# Your goal:
Give every line again exactly as it appears, please, but not the pictures.

## Begin Collected data

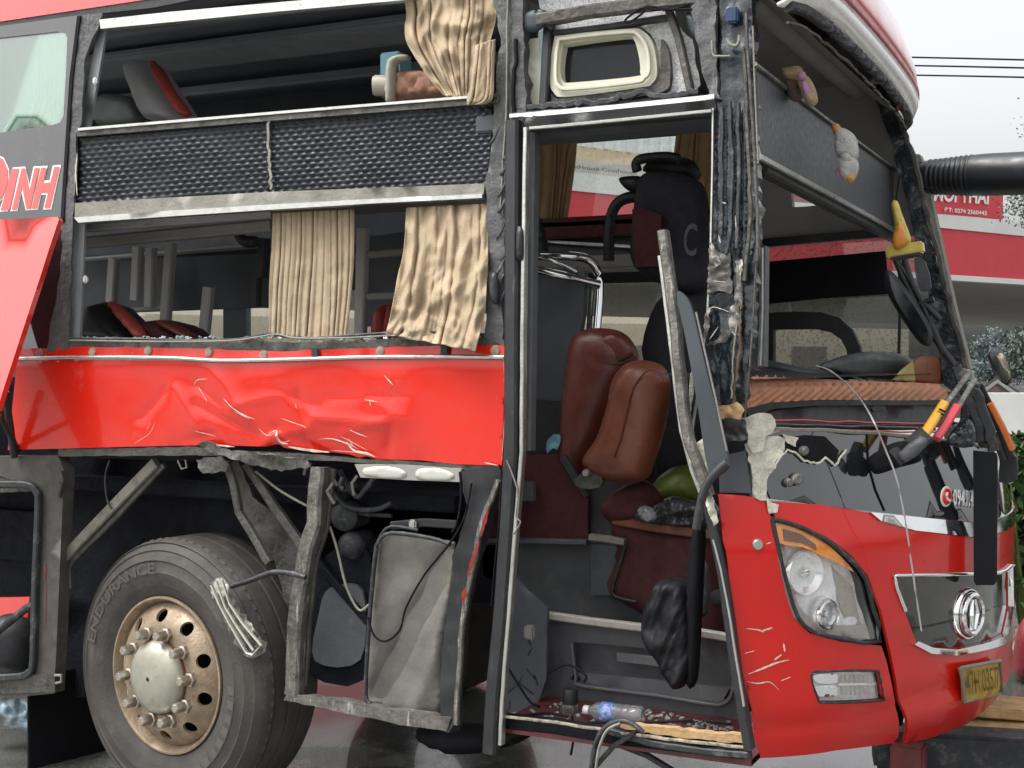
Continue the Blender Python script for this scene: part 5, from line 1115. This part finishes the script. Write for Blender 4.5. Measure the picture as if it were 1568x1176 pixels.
fpatch('turn_reflector', [(1200,810),(1228,818),(1250,834),(1252,842),(1230,832),(1202,828)], mat('brown_reflector', (.20,.10,.07), .3), hd_, off=.004, thick=.002, step=.02)
for (a,b,r_,dp) in ((1243,880,.066,.06),(1276,944,.050,.04)):
    y_, z_ = Fyz(a,b); n_ = (fnorm(y_)+Vector((.3,0,0))).normalized(); c_ = Fp(y_, z_, .05)
    lathe('lamp_bowl', [(0,-.03),(r_*.35,-.028),(r_*.7,-.012),(r_*.95,.012),(r_*1.05,.016),(r_*1.1,.0)], M_SILVER, hd_, facing(c_, n_), n=32)
    lathe('bulb', [(0,.02),(r_*.18,.016),(r_*.26,0),(r_*.26,-.03)], M_CHROME, hd_, facing(c_, n_), n=16)
    if dp < .05: lathe('projector_lens', [(0,.035),(r_*.4,.03),(r_*.72,.012),(r_*.78,0)], M_LENS, hd_, facing(c_, n_), n=24); lathe('projector_ring', [(r_*.76,.02),(r_*.84,.03),(r_*.95,.026),(r_,.01)], M_CHROME, hd_, facing(c_, n_), n=32)
fpatch('side_reflector', [(1290,870),(1322,900),(1338,965),(1312,960),(1300,920)], MATS['worn_white_trim'], hd_, off=.05, thick=.01, step=.02)
fg = empty('fog_lamp', F(1300,1052), (0,0,0), bus)
fpatch('housing', fogh, MATS['lamp_white'], fg, off=.03, step=.02)
fpatch('lens', fogh, M_LENS, fg, off=.004, thick=.004, step=.03)
tube('gasket', [F(a,b,-.001) for a,b in fogh+[fogh[0]]], .004, M_RUB, fg, curve=0)
for (x0,x1,yt,yb) in ((1252,1286,1036,1048),(1252,1286,1054,1068)):
    fpatch('reflector', smoothpoly([(x0,yt),(x1,yt-2),(x1+3,(yt+yb)/2),(x1,yb),(x0+6,yb)], 3), M_CHROME, fg, off=.02, thick=.01, step=.01)
for k in range(7):
    xk = 1294+k*7; bar('lens_rib', [F(xk,1036,.02), F(xk+2,1066,.02)], .006, .006, MATS['worn_white_trim'], fg)
bar('lens_bar', [F(1290,1050,.018), F(1346,1049,.018)], .008, .008, M_SILVER, fg)
# ---- dashboard
DA, DB = (-1.26,4.38), (-.90,6.32)
def D(px, py, off=0): return onplane(px, py, DA, DB, off)
def DO(off): return lambda a,b: D(a,b,off)
db = patch('dash_mat', [(1141,600),(1148,582),(1162,577),(1250,580),(1330,584),(1405,586),(1440,588),(1452,612),(1400,613),(1250,612),(1180,616),(1150,628),(1141,622)], DO(0), M_TAN, bus, step=3.2, thick=.05, disp=lambda a,b: Vector((1,-.2,0))*(.010*abs(math.sin(a*.24+b*.30+.4*math.sin(a*.05)))**.8+.005*math.exp(-((b-602)/14)**2)-.02*math.exp(-((b-590)/2.5)**2)*max(0,math.sin(a*.45)))*max(0,min(1,(a-1142)/8))*max(0,min(1,(b-580-.03*(a-1162))/5)))
mesh('dash_top', [Vector((-1.24,4.25,1.66)),Vector((-.93,6.25,1.66)),Vector((-1.4,6.35,1.68)),Vector((-1.55,4.25,1.68))], [[0,1,2,3]], M_BLACK, bus)
patch('dash_lip', [(1140,628),(1180,617),(1260,613),(1452,613),(1458,620),(1250,621),(1185,626),(1150,640)], DO(-.02), M_BLACK, bus, step=16, thick=.05)
patch('dash_beam', [(1150,640),(1190,628),(1260,622),(1458,620),(1462,652),(1330,660),(1200,655)], DO(.01), M_GREYP, bus, step=18, thick=.05, disp=lambda a,b: .012*math.sin(b*.3))
for k in range(5):
    tube('dash_wire', [D(1172+i*26, 643+k*3.2+3*nz(i,k,.9)+i*.6, -.03) for i in range(11)], .004, [M_PINK, M_RUB, M_PUTTY, M_BLACKM, M_PINK][k], bus)
bar('mask_top_edge', [F(1180,656,-.006), F(1290,660,-.006), F(1400,668,-.006), F(1500,683,-.006)], .012, .012, M_PUTTY, bus, rough=.0015)
patch('dash_handle', smoothpoly([(1336,624),(1352,622),(1358,630),(1340,631)], 3), DO(-.035), M_BLACK, bus, step=6, thick=.01)
sw_c = PY(1240,578,5.75)
V = []; tor = [(sw_c+Vector((.25*math.cos(a), -.25*math.sin(a)*.95, -.065*math.cos(a+.5)))) for a in [2*math.pi*i/40 for i in range(41)]]
stw = sweep('steering_wheel', tor, circ(.02, 8), mat('steering_grey', (.08,.083,.09), .4), bus, smooth=True)
lathe('steering_hub', [(0,.03),(.05,.03),(.07,0),(.04,-.1)], M_BLACK, stw, facing(sw_c+Vector((0,0,-.01)),(.1,0,1)), n=20)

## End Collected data

# Exercise response:
Continue the Blender Python script for this scene: part 5, from line 1115. This part finishes the script. Write for Blender 4.5. Measure the picture as if it were 1568x1176 pixels.
fpatch('turn_reflector', [(1200,810),(1228,818),(1250,834),(1252,842),(1230,832),(1202,828)], mat('brown_reflector', (.20,.10,.07), .3), hd_, off=.004, thick=.002, step=.02)
for (a,b,r_,dp) in ((1243,880,.066,.06),(1276,944,.050,.04)):
    y_, z_ = Fyz(a,b); n_ = (fnorm(y_)+Vector((.3,0,0))).normalized(); c_ = Fp(y_, z_, .05)
    lathe('lamp_bowl', [(0,-.03),(r_*.35,-.028),(r_*.7,-.012),(r_*.95,.012),(r_*1.05,.016),(r_*1.1,.0)], M_SILVER, hd_, facing(c_, n_), n=32)
    lathe('bulb', [(0,.02),(r_*.18,.016),(r_*.26,0),(r_*.26,-.03)], M_CHROME, hd_, facing(c_, n_), n=16)
    if dp < .05: lathe('projector_lens', [(0,.035),(r_*.4,.03),(r_*.72,.012),(r_*.78,0)], M_LENS, hd_, facing(c_, n_), n=24); lathe('projector_ring', [(r_*.76,.02),(r_*.84,.03),(r_*.95,.026),(r_,.01)], M_CHROME, hd_, facing(c_, n_), n=32)
fpatch('side_reflector', [(1290,870),(1322,900),(1338,965),(1312,960),(1300,920)], MATS['worn_white_trim'], hd_, off=.05, thick=.01, step=.02)
fg = empty('fog_lamp', F(1300,1052), (0,0,0), bus)
fpatch('housing', fogh, MATS['lamp_white'], fg, off=.03, step=.02)
fpatch('lens', fogh, M_LENS, fg, off=.004, thick=.004, step=.03)
tube('gasket', [F(a,b,-.001) for a,b in fogh+[fogh[0]]], .004, M_RUB, fg, curve=0)
for (x0,x1,yt,yb) in ((1252,1286,1036,1048),(1252,1286,1054,1068)):
    fpatch('reflector', smoothpoly([(x0,yt),(x1,yt-2),(x1+3,(yt+yb)/2),(x1,yb),(x0+6,yb)], 3), M_CHROME, fg, off=.02, thick=.01, step=.01)
for k in range(7):
    xk = 1294+k*7; bar('lens_rib', [F(xk,1036,.02), F(xk+2,1066,.02)], .006, .006, MATS['worn_white_trim'], fg)
bar('lens_bar', [F(1290,1050,.018), F(1346,1049,.018)], .008, .008, M_SILVER, fg)
# ---- dashboard
DA, DB = (-1.26,4.38), (-.90,6.32)
def D(px, py, off=0): return onplane(px, py, DA, DB, off)
def DO(off): return lambda a,b: D(a,b,off)
db = patch('dash_mat', [(1141,600),(1148,582),(1162,577),(1250,580),(1330,584),(1405,586),(1440,588),(1452,612),(1400,613),(1250,612),(1180,616),(1150,628),(1141,622)], DO(0), M_TAN, bus, step=3.2, thick=.05, disp=lambda a,b: Vector((1,-.2,0))*(.010*abs(math.sin(a*.24+b*.30+.4*math.sin(a*.05)))**.8+.005*math.exp(-((b-602)/14)**2)-.02*math.exp(-((b-590)/2.5)**2)*max(0,math.sin(a*.45)))*max(0,min(1,(a-1142)/8))*max(0,min(1,(b-580-.03*(a-1162))/5)))
mesh('dash_top', [Vector((-1.24,4.25,1.66)),Vector((-.93,6.25,1.66)),Vector((-1.4,6.35,1.68)),Vector((-1.55,4.25,1.68))], [[0,1,2,3]], M_BLACK, bus)
patch('dash_lip', [(1140,628),(1180,617),(1260,613),(1452,613),(1458,620),(1250,621),(1185,626),(1150,640)], DO(-.02), M_BLACK, bus, step=16, thick=.05)
patch('dash_beam', [(1150,640),(1190,628),(1260,622),(1458,620),(1462,652),(1330,660),(1200,655)], DO(.01), M_GREYP, bus, step=18, thick=.05, disp=lambda a,b: .012*math.sin(b*.3))
for k in range(5):
    tube('dash_wire', [D(1172+i*26, 643+k*3.2+3*nz(i,k,.9)+i*.6, -.03) for i in range(11)], .004, [M_PINK, M_RUB, M_PUTTY, M_BLACKM, M_PINK][k], bus)
bar('mask_top_edge', [F(1180,656,-.006), F(1290,660,-.006), F(1400,668,-.006), F(1500,683,-.006)], .012, .012, M_PUTTY, bus, rough=.0015)
patch('dash_handle', smoothpoly([(1336,624),(1352,622),(1358,630),(1340,631)], 3), DO(-.035), M_BLACK, bus, step=6, thick=.01)
sw_c = PY(1240,578,5.75)
V = []; tor = [(sw_c+Vector((.25*math.cos(a), -.25*math.sin(a)*.95, -.065*math.cos(a+.5)))) for a in [2*math.pi*i/40 for i in range(41)]]
stw = sweep('steering_wheel', tor, circ(.02, 8), mat('steering_grey', (.08,.083,.09), .4), bus, smooth=True)
lathe('steering_hub', [(0,.03),(.05,.03),(.07,0),(.04,-.1)], M_BLACK, stw, facing(sw_c+Vector((0,0,-.01)),(.1,0,1)), n=20)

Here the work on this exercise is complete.